Quote the lines exactly, starting with the line that contains "The Blender Python" and ending with the line that contains "0.15 + 0 * x, rf)", and leave out all other lines.

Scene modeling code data
-*-

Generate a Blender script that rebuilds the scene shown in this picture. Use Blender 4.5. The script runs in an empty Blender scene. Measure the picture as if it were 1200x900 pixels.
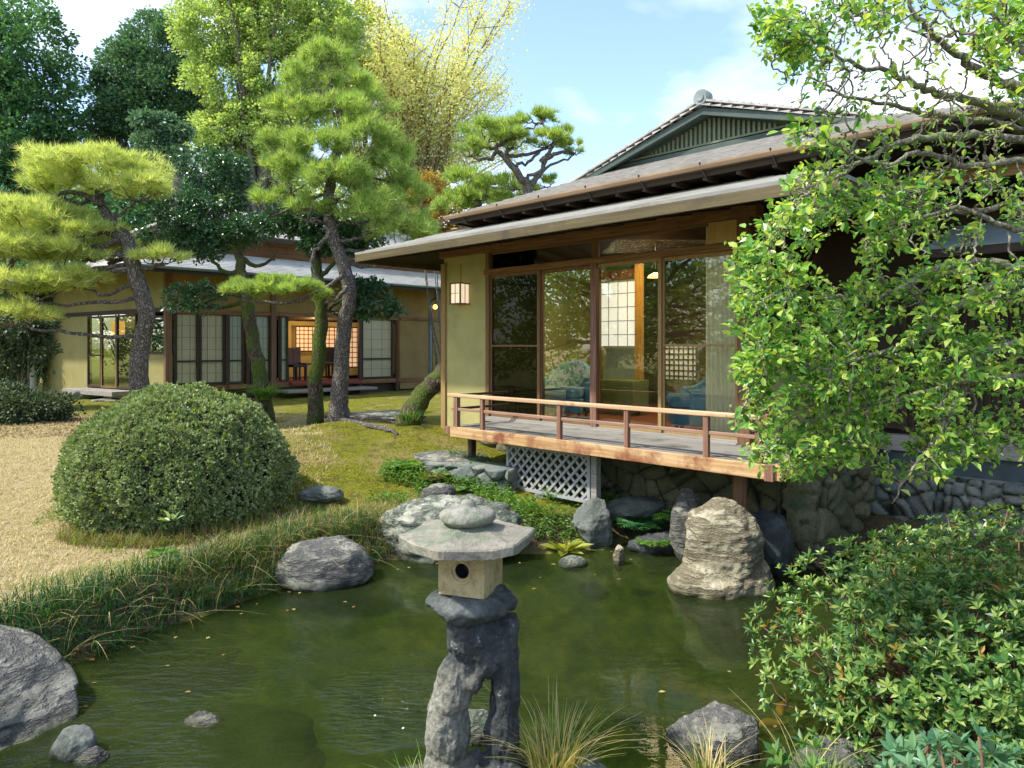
import bpy, math, random
import numpy as np
from mathutils import Vector, noise as mnoise

# ------------------------------------------------------------------ camera, sky, sun, exposure
F, CU, HV, EYE = 835.0, 600.0, 407.0, 2.10        # focal length, centre column and horizon row of a 1200x900 frame; eye height
scene = bpy.context.scene
COL = scene.collection
cam = bpy.data.cameras.new('camera'); camo = bpy.data.objects.new('camera', cam); COL.objects.link(camo)
camo.location = (0, 0, EYE); camo.rotation_euler = (math.radians(90), 0, 0)
cam.sensor_width = 36; cam.lens = 36 * F / 1200; cam.shift_y = -(450 - HV) / 1200
cam.clip_start = 0.05; cam.clip_end = 2000
scene.camera = camo

SUN_EL, SUN_AZ = math.radians(54), math.radians(250)   # azimuth clockwise from +Y: light comes from the left, a little from behind the camera
world = bpy.data.worlds.new('World'); scene.world = world; world.use_nodes = True
nt = world.node_tree; nt.nodes.clear()
def N(nt, t, **k):
    n = nt.nodes.new(t)
    for a, b in k.items(): setattr(n, a, b)
    return n
sky = N(nt, 'ShaderNodeTexSky', sky_type='NISHITA'); sky.sun_disc = False
sky.sun_elevation = SUN_EL; sky.sun_rotation = SUN_AZ; sky.air_density = 1.0; sky.dust_density = 1.2; sky.ozone_density = 2.0
tc = N(nt, 'ShaderNodeTexCoord'); mp = N(nt, 'ShaderNodeMapping'); mp.inputs['Scale'].default_value = (1, 1, 2.3); mp.inputs['Location'].default_value = (5.61, 6.68, 7.16)
nz = N(nt, 'ShaderNodeTexNoise'); nz.inputs['Scale'].default_value = 2.4; nz.inputs['Detail'].default_value = 7; nz.inputs['Roughness'].default_value = 0.52
nz.inputs['Distortion'].default_value = 0.25
rp = N(nt, 'ShaderNodeValToRGB'); rp.color_ramp.elements[0].position = 0.46; rp.color_ramp.elements[1].position = 0.70
mx = N(nt, 'ShaderNodeMix', data_type='RGBA'); mx.inputs['B'].default_value = (4.9, 5.05, 5.2, 1)
gain = N(nt, 'ShaderNodeMix', data_type='RGBA', blend_type='MULTIPLY'); gain.inputs['Factor'].default_value = 1; gain.inputs['B'].default_value = (1.10, 1.08, 1.12, 1)
bg = N(nt, 'ShaderNodeBackground'); bg.inputs['Strength'].default_value = 0.15
out = N(nt, 'ShaderNodeOutputWorld')
L = nt.links.new
L(tc.outputs['Generated'], mp.inputs['Vector']); L(mp.outputs['Vector'], nz.inputs['Vector']); L(nz.outputs['Fac'], rp.inputs['Fac'])
L(sky.outputs['Color'], gain.inputs['A']); L(gain.outputs['Result'], mx.inputs['A']); L(rp.outputs['Color'], mx.inputs['Factor'])
L(mx.outputs['Result'], bg.inputs['Color']); L(bg.outputs['Background'], out.inputs['Surface'])

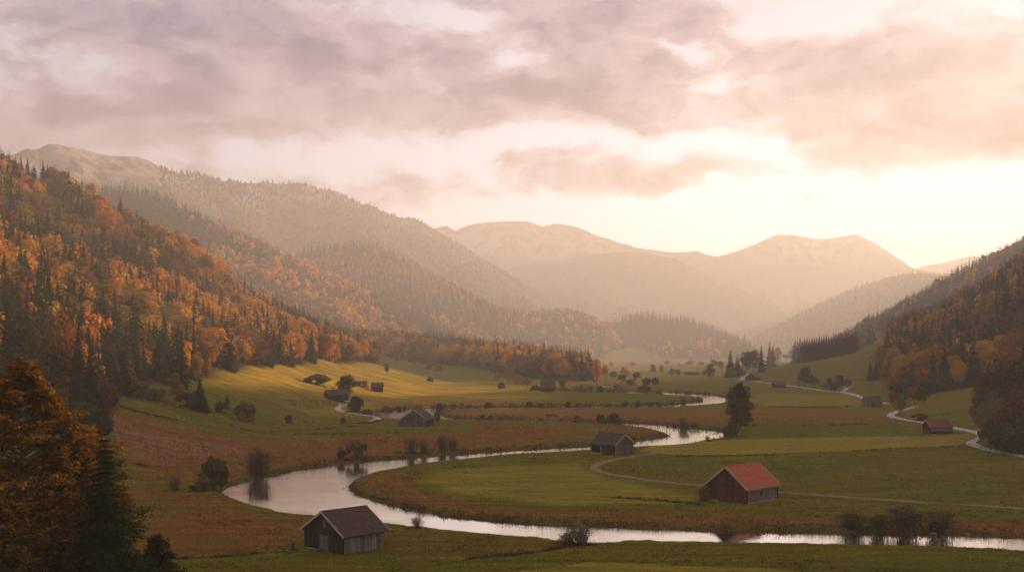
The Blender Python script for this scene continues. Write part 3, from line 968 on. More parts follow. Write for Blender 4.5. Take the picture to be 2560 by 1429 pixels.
rf = np.random.default_rng(21)
forest('left hillside', (-640, -80, 225, 1150, ), 5.2, (11.5, 19), lambda x, y: -0.22 + 0.45 * (1 - sstep(250, 420, y)) + 0.42 * sstep(-0.30, -0.40, x / y) * sstep(480, 620, y), rf)
forest('spur', (-420, 70, 820, 1330), 6.2, (15, 22), lambda x, y: -0.05 + 0 * x, rf)
forest('right hillside', (120, 760, 505, 1250), 6.2, (15, 24), lambda x, y: 0.02 + 0.2 * sstep(700, 1000, y), rf)
n_near = len(TREES)
forest('second hill', (-1250, 520, 1250, 2700), 9.0, (15, 23), lambda x, y: 0.12 + 0.0005 * (x + 400) + 0.55 * sstep(-380, -560, x), rf, lim=-0.10)
forest('right ridge', (330, 1200, 1130, 1900), 8.0, (15, 23), lambda x, y: 0.15 + 0 * x, rf)

TA = np.array([(t[0], t[1], t[2], t[3]) for t in TREES])
DIST = np.hypot(TA[:, 0], TA[:, 1])
# how much of each tree the picture shows: a coarse front-to-back coverage test
CW, CH = 640, 357
cov = np.zeros((CH, CW), bool)
show = np.zeros(len(TREES), int)
k4 = CW / 2560
for i in np.argsort(DIST):
    x, y, z, h = TA[i]
    cx = (HX + x / y * F) * k4
    hw = max(0.5, 0.2 * h / y * F * k4)
    yt, yb = (HY - (z + h - HC) / y * F) * k4, (HY - (z - HC) / y * F) * k4
    a, b, c, e = int(max(0, cx - hw)), int(min(CW, cx + hw + 1)), int(max(0, yt)), int(min(CH, yb + 1))
    if b > a and e > c:
        sub = cov[c:e, a:b]
        show[i] = (~sub).sum()
        sub[:] = True
IND = set()
for conif_ in (True, False):
    ids = [i for i in range(n_near) if TREES[i][4] == conif_]
    ids.sort(key=lambda i: -show[i])
    IND |= set(ids[:(250 if conif_ else 285)])

BLM = {k: [proto_mesh('crown', *p, LEAF) for p in src] for k, src in (('hi', BL_HI), ('mid', BL_MID))}
SPM = {k: [proto_mesh('crown', *p, NEEDLE) for p in src] for k, src in (('hi', SP_HI), ('mid', SP_MID))}
tb = trunk_mb(1, 0.016, 6, np.random.default_rng(3)).build('trunk', bark)
TRUNK_B = tb.data
bpy.data.objects.remove(tb)
tb = trunk_mb(1, 0.013).build('trunk', bark)
TRUNK_C = tb.data
bpy.data.objects.remove(tb)


def place_tree(name, label, cat, x, y, z, h, conif, colour, group=None, lod='mid', wscale=1.0, var=None, rng=RNG):
    root = thing(name, label, cat, (x, y, z - 0.15), rng.uniform(0, 6.28), group)
    root.scale = (h * wscale, h * wscale, h)
    if conif:
        me = SPM[lod][int(rng.integers(0, 4)) if var is None else var]
    else:
        me = BLM[lod][int(rng.integers(0, 6)) if var is None else var]
    c = bpy.data.objects.new('crown', me)
    COL.objects.link(c)
    c.parent = root
    v = rng.uniform(0.8, 1.25)
    c.color = (colour[0] * v, colour[1] * v, colour[2] * v, 1)
    t = bpy.data.objects.new('trunk', TRUNK_C if conif else TRUNK_B)
    COL.objects.link(t)
    t.parent = root
    return root


REG_TXT = {'left hillside': 'on the autumn hillside at left', 'spur': 'in the low wood behind the sloping green meadow', 'right hillside': 'in the shaded wood on the right slope'}
for i in sorted(IND):
    x, y, z, h, cf, pal, reg = TREES[i]
    if cf:
        lab, grp, col_ = f'dark green spruce standing {REG_TXT[reg]}', f'spruces {REG_TXT[reg]}', SPRUCE_C
        place_tree('spruce_tree', lab, 'conifer', x, y, z, h, True, col_, grp, 'hi' if DIST[i] < 330 else 'mid')
    else:
        lab, grp, col_ = f'{PALN[pal]} broadleaf tree {REG_TXT[reg]}', f'{PALN[pal]} broadleaf trees {REG_TXT[reg]}', PALA[pal]
        place_tree('broadleaf_tree', lab, 'tree', x, y, z, h, False, col_, grp, 'hi' if DIST[i] < 330 else 'mid')

# the rest of each wood is one mass
def mass(ids, name, label, rng):
    Vs, Fs, Ts, n = [], [], [], 0
    for i in ids:
        x, y, z, h, cf, pal, reg = TREES[i]
        dd = DIST[i]
        if cf:
            src = SP_MID if dd < 420 else SP_LOW if dd < 1250 else SP_FAR
            v, f, t = src[int(rng.integers(0, 4))]
            c = SPRUCE_C
        else:
            src = BL_MID if dd < 330 else BL_LOW if dd < 1250 else BL_FAR
            v, f, t = src[int(rng.integers(0, 6))]
            c = PALA[pal]
        a = rng.uniform(0, 6.28)
        ca, sa = math.cos(a), math.sin(a)
        ws = h * rng.uniform(0.9, 1.2)
        Vs.append(np.stack([(v[:, 0] * ca - v[:, 1] * sa) * ws + x, (v[:, 0] * sa + v[:, 1] * ca) * ws + y, v[:, 2] * h + z - 0.3], 1))
        Fs.append(f + n)
        Ts.append(t * c * rng.uniform(0.78, 1.25))
        n += len(v)
    o = mesh_np(name, np.concatenate(Vs), np.concatenate(Fs), [LEAF], tint=np.concatenate(Ts))
    tag(o, label, kind='stuff')
    return o


rm = np.random.default_rng(33)
for reg, nm, lab in (('left hillside', 'hillside_forest', 'dense autumn forest covering the left hillside'), ('spur', 'spur_forest', 'trees deeper in the low wood behind the sloping meadow'),
                     ('right hillside', 'slope_forest', 'shaded mixed forest covering the right slope'), ('second hill', 'far_forest', 'hazy forest on the second hill and the two knolls'),
                     ('right ridge', 'ridge_forest', 'dark forest on the steep ridge at right')):
    ids = [i for i in range(len(TREES)) if TREES[i][6] == reg and i not in IND]
    mass(ids, nm, lab, rm)

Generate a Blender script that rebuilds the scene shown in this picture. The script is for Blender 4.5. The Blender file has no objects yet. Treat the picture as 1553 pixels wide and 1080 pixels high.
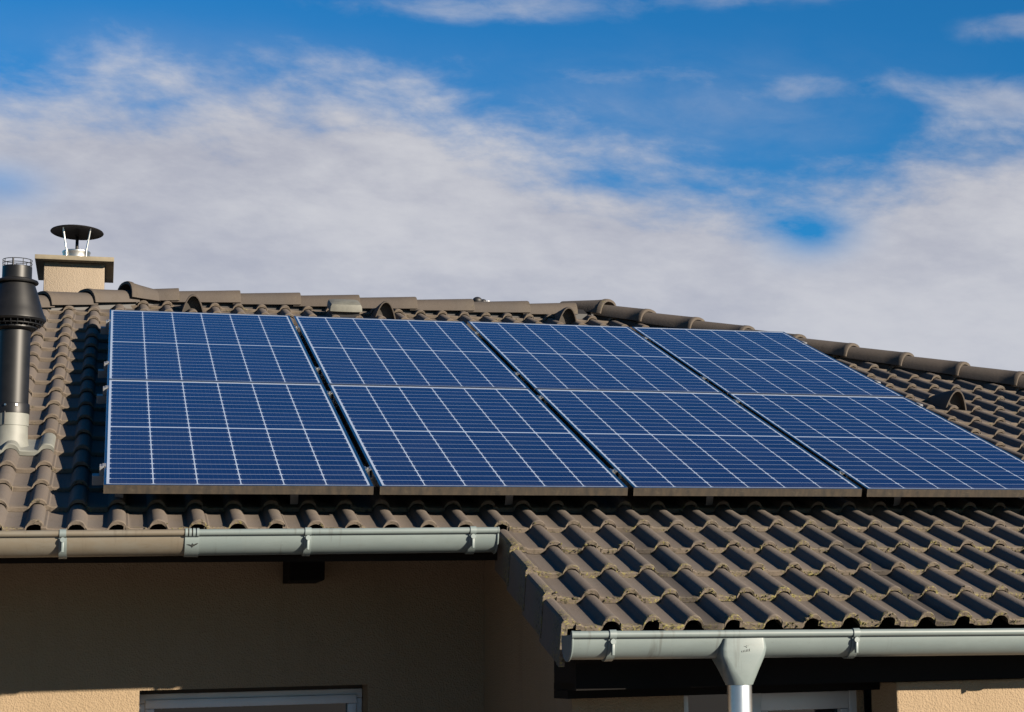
import bpy, bmesh, math, random
from mathutils import Vector, Matrix
random.seed(7)
R = math.radians
sc = bpy.context.scene
COL = sc.collection

# ------------------------------------------------------------------ roof frame
TH = 0.342041724                                   # roof pitch (radians)
CT, ST, TT = math.cos(TH), math.sin(TH), math.tan(TH)
EV = Vector((0, CT, ST)); NV = Vector((0, -ST, CT)); XV = Vector((1, 0, 0))
def UV(u, v, h):                                    # along eave, up slope, depth below the panel glass
    return Vector((u, 0, 0)) + EV * v - NV * h
def roofz(y, h): return TT * y - h / CT
MAIN_V0, GAUGE, SP = -0.126, 0.316, 0.1495
HN = 0.140                                          # tile flat at its nose
RIDGE_Y = 5.15
HIPS = 8.45                                         # right hip in plan: x + y = HIPS
RX = HIPS - RIDGE_Y                                 # right ridge end
LX, LD = 0.25, 0.6                                  # left ridge end; left hip: dy/dx
EXT_U = 1.53                                        # left verge of the lower roof
WALL_Y, SIDE_U, REC_Y, FRONT_Y, FRONT_U = 1.06, 1.69, -0.70, -1.09, 2.845
GROUND_Z = -2.95

# ------------------------------------------------------------------ node helpers
class E:                                            # tiny expression wrapper over math nodes
    def __init__(s, nt, sock): s.nt, s.s = nt, sock
    def _b(s, op, o, c=None, clamp=False):
        n = s.nt.nodes.new('ShaderNodeMath'); n.operation = op; n.use_clamp = clamp
        for i, v in enumerate((s, o, c)):
            if v is None: continue
            if isinstance(v, E): s.nt.links.new(v.s, n.inputs[i])
            else: n.inputs[i].default_value = v
        return E(s.nt, n.outputs[0])
    def __add__(s, o): return s._b('ADD', o)
    def __radd__(s, o): return s._b('ADD', o)
    def __sub__(s, o): return s._b('SUBTRACT', o)
    def __rsub__(s, o): return (s * -1.0) + o
    def __mul__(s, o): return s._b('MULTIPLY', o)
    def __rmul__(s, o): return s._b('MULTIPLY', o)
    def __truediv__(s, o): return s._b('DIVIDE', o)
    def fract(s): return s._b('FRACT', None)
    def floor(s): return s._b('FLOOR', None)
    def abs(s): return s._b('ABSOLUTE', None)
    def min(s, o): return s._b('MINIMUM', o)
    def max(s, o): return s._b('MAXIMUM', o)
    def lt(s, o): return s._b('LESS_THAN', o)
    def gt(s, o): return s._b('GREATER_THAN', o)
    def exp(s): return s._b('EXPONENT', None)
    def pow(s, o): return s._b('POWER', o)
    def clamp(s): return s._b('ADD', 0.0, clamp=True)
    def step(s, a, b):
        n = s.nt.nodes.new('ShaderNodeMapRange'); n.interpolation_type = 'SMOOTHSTEP'
        s.nt.links.new(s.s, n.inputs[0]); n.inputs[1].default_value = a; n.inputs[2].default_value = b
        return E(s.nt, n.outputs[0])
def mix(nt, f, a, b, blend='MIX'):
    n = nt.nodes.new('ShaderNodeMix'); n.data_type = 'RGBA'; n.blend_type = blend
    def put(i, v):
        if isinstance(v, E): nt.links.new(v.s, n.inputs[i])
        elif isinstance(v, bpy.types.NodeSocket): nt.links.new(v, n.inputs[i])
        elif isinstance(v, (int, float)): n.inputs[i].default_value = v
        else: n.inputs[i].default_value = (*v, 1)
    put(0, f); put(6, a); put(7, b)
    return n.outputs[2]
def noise(nt, vec, scale, detail=3, rough=0.5, mapscale=None, dist=0.0):
    if mapscale:
        m = nt.nodes.new('ShaderNodeMapping'); m.inputs['Scale'].default_value = mapscale
        nt.links.new(vec, m.inputs['Vector']); vec = m.outputs[0]
    n = nt.nodes.new('ShaderNodeTexNoise'); n.inputs['Scale'].default_value = scale
    n.inputs['Detail'].default_value = detail; n.inputs['Roughness'].default_value = rough
    n.inputs['Distortion'].default_value = dist
    nt.links.new(vec, n.inputs['Vector'])
    return E(nt, n.outputs[0])
def material(name):
    m = bpy.data.materials.new(name); m.use_nodes = True
    nt = m.node_tree; b = nt.nodes['Principled BSDF']
    tc = nt.nodes.new('ShaderNodeTexCoord')
    return m, nt, b, tc.outputs['Object'], tc
def bump(nt, b, h, strength, dist):
    n = nt.nodes.new('ShaderNodeBump'); n.inputs['Strength'].default_value = strength
    n.inputs['Distance'].default_value = dist
    nt.links.new(h.s, n.inputs['Height']); nt.links.new(n.outputs[0], b.inputs['Normal'])
def simple(name, col, rough=0.6, metal=0.0, var=0.12, nscale=6, bscale=None, bstr=0.2, bdist=0.002, spec=0.5):
    m, nt, b, co, tc = material(name)
    n = noise(nt, co, nscale, 4, 0.6)
    c = mix(nt, n.step(0.3, 0.7), tuple(x * (1 - var) for x in col), tuple(min(1, x * (1 + var)) for x in col))
    nt.links.new(c, b.inputs['Base Color'])
    b.inputs['Roughness'].default_value = rough; b.inputs['Metallic'].default_value = metal
    b.inputs['Specular IOR Level'].default_value = spec
    if bscale: bump(nt, b, noise(nt, co, bscale, 3, 0.6), bstr, bdist)
    return m

# tiles: tint per tile, lichen along the noses
def tile_material(k=1.0, name='concrete_tile'):
    m, nt, b, co, tc = material(name)
    at = nt.nodes.new('ShaderNodeAttribute'); at.attribute_name = 'tile'
    sp = nt.nodes.new('ShaderNodeSeparateColor'); nt.links.new(at.outputs['Color'], sp.inputs[0])
    nose, tint, mossy = (E(nt, sp.outputs[i]) for i in range(3))
    big = noise(nt, co, 2.2, 4, 0.6); fine = noise(nt, co, 160, 3, 0.7); mid = noise(nt, co, 22, 4, 0.65)
    c = mix(nt, tint, (0.05967 * k, 0.04853 * k, 0.04097 * k), (0.08155 * k, 0.06762 * k, 0.05768 * k))
    c = mix(nt, tint.step(0.86, 0.9) * 0.45, c, (0.0444 * k, 0.037 * k, 0.03182 * k))
    c = mix(nt, big.step(0.40, 0.8), c, (0.06367 * k, 0.05568 * k, 0.04973 * k))
    c = mix(nt, mid.step(0.45, 0.75) * 0.35, c, (0.04973 * k, 0.03978 * k, 0.02984 * k))
    c = mix(nt, (fine.step(0.5, 0.75)) * 0.35, c, (0.1074 * k, 0.09354 * k, 0.07955 * k))
    # sandy worn nose band
    c = mix(nt, nose * 0.35, c, (0.09354 * k, 0.07237 * k, 0.04853 * k))
    fl = noise(nt, co, 95, 3, 0.65); pat = noise(nt, co, 16, 3, 0.6)
    lich = fl.step(0.52, 0.60) * nose.step(0.25, 0.7) * (pat + mossy * 0.30).step(0.58, 0.78)
    c = mix(nt, lich, c, (0.1353 * k, 0.1194 * k, 0.04177 * k))
    dk = noise(nt, co, 70, 3, 0.6).step(0.54, 0.64) * nose.step(0.3, 0.8) * (pat + mossy * 0.4).step(0.45, 0.7)
    c = mix(nt, dk * 0.85, c, (0.02068 * k, 0.0183 * k, 0.009546 * k))
    sl = noise(nt, co, 240, 1, 0.5).step(0.70, 0.74) * mossy          # sparse pale specks
    c = mix(nt, sl * 0.6, c, (0.1671 * k, 0.1591 * k, 0.1313 * k))
    so = nt.nodes.new('ShaderNodeSeparateXYZ'); nt.links.new(co, so.inputs[0])
    ox, oy = E(nt, so.outputs[0]), E(nt, so.outputs[1])
    wob = (noise(nt, co, 7, 3, 0.6) - 0.5) * 0.03
    run = ((ox + wob - 2.072).abs() * -1.0).step(-0.048, -0.030).max(((ox + wob - 2.970).abs() * -1.0).step(-0.048, -0.030))
    run = run * (oy * -1.0).step(-0.05, 0.15)
    c = mix(nt, run * 0.72, c, (0.02072 * k, 0.01776 * k, 0.01628 * k))
    nt.links.new(c, b.inputs['Base Color'])
    b.inputs['Roughness'].default_value = 0.82; b.inputs['Specular IOR Level'].default_value = 0.25
    bump(nt, b, fine * 0.4 + noise(nt, co, 60, 4, 0.7) + lich * 0.8 + dk * 0.6, 0.55, 0.0022)
    return m
TILE = tile_material(); RIDGET = tile_material(0.66, 'ridge_concrete')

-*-

Written answer
The Blender Python script for this scene continues. Write part 3, from line 968 on. More parts follow. Write for Blender 4.5. Take the picture to be 2560 by 1429 pixels.
rf = np.random.default_rng(21)
forest('left hillside', (-640, -80, 225, 1150, ), 5.2, (11.5, 19), lambda x, y: -0.22 + 0.45 * (1 - sstep(250, 420, y)) + 0.42 * sstep(-0.30, -0.40, x / y) * sstep(480, 620, y), rf)
forest('spur', (-420, 70, 820, 1330), 6.2, (15, 22), lambda x, y: -0.05 + 0 * x, rf)
forest('right hillside', (120, 760, 505, 1250), 6.2, (15, 24), lambda x, y: 0.02 + 0.2 * sstep(700, 1000, y), rf)
n_near = len(TREES)
forest('second hill', (-1250, 520, 1250, 2700), 9.0, (15, 23), lambda x, y: 0.12 + 0.0005 * (x + 400) + 0.55 * sstep(-380, -560, x), rf, lim=-0.10)
forest('right ridge', (330, 1200, 1130, 1900), 8.0, (15, 23), lambda x, y: 0.15 + 0 * x, rf)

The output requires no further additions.